In that modular, articulated structure, you can see Kiesler wrestling with the desire to keep all human knowledge within arm’s reach at all times. He was less interested in the public or institutional library than in a domestic system of storage, which he conceived of as a rotating set of linked bookshelves, each of which could spin independently. In theory, a scholar seated in the center of this miniature universe had only to extend an arm to pluck a passing tome like a fruit from the garden of wisdom. In practice, the shelving units look at once quaint and ungainly, like a set of doorless refrigerators gathered around a campfire, singing silently for an ungrateful future.

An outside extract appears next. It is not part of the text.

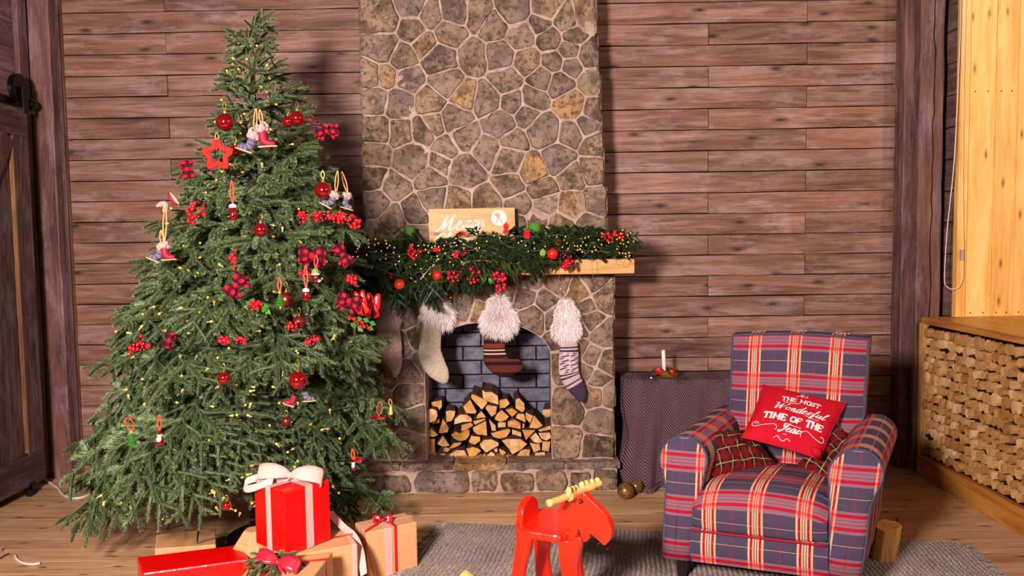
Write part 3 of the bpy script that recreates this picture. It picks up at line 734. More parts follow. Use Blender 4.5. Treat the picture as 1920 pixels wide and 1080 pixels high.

The Mobile Home Library, re-created for the Jewish Museum show.
Photo: Kris Graves

There is some irony that a man who devoted so much of his life to rethinking the ways people sit, read, think, watch, move, and interact with the material world had so little direct impact on any of those activities, at least in ordinary life. In the end, he remained a showbiz guy, a director of illusion. Perhaps the purest Kiesleresque experience you can have today is in the theater or opera house watching an open-sided structure rotate on a turntable, constantly relit and re-dressed to morph from garret to plaza, creating new settings for the characters’ shifting states of mind. That’s where architecture can truly be endless, mobile, and dynamic enough to qualify as correalist.